For the first time since we landed in Ukraine, I uttered the words “I’m cold.” Outside.

We picked Masha up at 11:20, and sat on a park bench outside the orphanage to share with her the plans for the next couple of weeks so she would know what to expect. We explained that a week from tomorrow, we would leave the orphanage and travel to the capital of the region, and then on to Kiev. We told her that she would be able to write letters and call her friends, but that she needed to spend some with them this week.
We also explained about the baby shower that we had before we came to Ukraine, and that there were some special gifts for her that we had brought with us, and that she would receive when she gets home. We wanted her to understand that these gifts were special, welcoming her to our family, and also that she wouldn’t be receiving gifts like this every day.
We could sense that Masha had reached her limit for this conversation; she acknowledged that she understood everything, and that she had no questions. We are learning that she is not afraid of being honest with us about her feelings, though…when Kseniya asked if she as excited about coming to the US, she said “no, not really.” She realizes that she is going to be leaving everything she knows, and moving into a culture that is totally different, where she doesn’t know what’s appropriate or expected behavior and she doesn’t understand or speak the language, and she realizes that it’s not going to be like last summer’s holiday where we were always doing something fun. But she still knows that she wants to come with us and be part of our family.
While this isn’t the storybook scene that we had imagined, the three of us holding hands and skipping onto the plane, it’s honest. It’s true. It’s the reality of messy and conflicting human emotions that each of us experience, but that we often try to hide. My heart goes out to her as she works through everything that’s going on inside her. I love her more for her openness.
After the talk, we went to a bookstore to let her choose some Russian books that she would like to bring back to America, and then we went to a pizzeria for lunch.
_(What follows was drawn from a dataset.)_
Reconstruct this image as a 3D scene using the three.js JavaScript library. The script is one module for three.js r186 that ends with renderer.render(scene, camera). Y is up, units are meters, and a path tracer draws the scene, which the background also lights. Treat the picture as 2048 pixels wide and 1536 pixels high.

At one point, I commented that we wanted her to be happy, and she replied “I can’t be happy all the time.” We found this to be a very mature and honest evaluation of life.


Mark tried and tried to get Masha to ride the Space Gun to no avail. In order to make a point, Mark decided to ride it by himself. Masha bought a ticket for him, and he climbed up the stairs while Masha and I watched and said “No Way!!!” He then sat strapped into the seat for a solid ten minutes while the operator waited for more riders with a very bored look on her face. Each time it looked like she was ready to start it, another person would come running up.

Sasha finally arrived, and I ran to the car to warm up as Masha rode the swings one final time. They hopped in the car a few minutes later, and we returned to the orphanage while Masha was still in a good mood. We hugged her goodbye, and headed back to the apartment as the skies opened up and dumped a cold rain over the city.
We picked up our laptop, headed back for some internet time, and then to the grocery store, and a quiet dinner at the apartment. Evenings go slowly and quickly all at once…we are very glad that we brought a LOT of movies, books, and music. Shopping and making dinner takes some time, but we have also had opportunity to more time than usual together. We are feeling a little disconnected from the outside world; as I write, we have Mark’s iPod playing NPR podcasts that he downloaded before we left….it will be nice to get back home and watch Meet The Press!